NewRiver (LSE:NRR) agreed a new unsecured £240m facility comprising a £120m Term Facility Commitment and a £120m Revolving Credit Facility, with margins of 190bp and 175bp respectively and commitments from Barclays, HSBC, NatWest and Santander.
The £120m Term Facility, maturing April 2030 with extension options to April 2033, can be drawn until end-January 2027 and will be used alongside existing cash to refinance the secured £140m Mall Facility. Delaying drawdown preserves the Mall Facility’s attractive 3.5% coupon to January 2027.

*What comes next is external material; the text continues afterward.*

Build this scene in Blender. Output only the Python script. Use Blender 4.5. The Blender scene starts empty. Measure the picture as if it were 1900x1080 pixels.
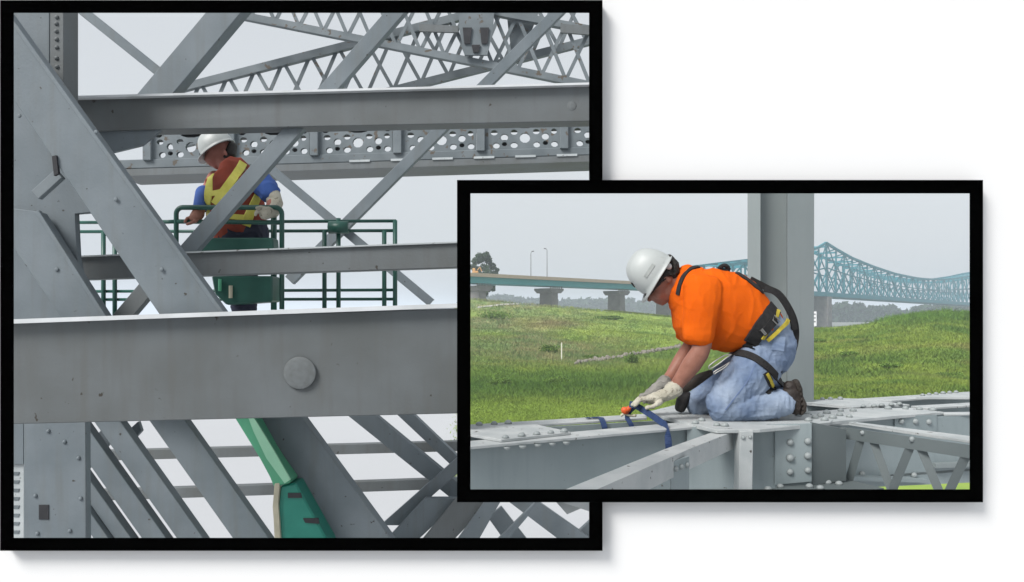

Prior to drawdown, NewRiver will pay a commitment fee expected to cost c.£0.6m in FY27 versus an estimated £2.0m if drawn immediately, a c.£1.4m saving that the company says flows through to shareholders given its dividend policy is linked to Underlying Funds From Operations. Hedging is expected before drawdown.
The £120m RCF matures April 2031 (extendable to 2033), is £20m larger than the facility it replaces and pushes the maturity out from November 2026. All four existing lenders increased commitments from £25m to £60m each, which NewRiver frames as a vote of confidence.
"We've refinanced both the Mall Facility and the existing Revolving Credit Facility in a single transaction with the full support of our existing lenders, extending our debt maturity at a reduced margin and on a fully unsecured basis," said Will Hobman, Chief Financial Officer.
NewRiver notes it holds over £200m of cash and available liquidity and will next focus on its £300m unsecured bond maturing in March 2028.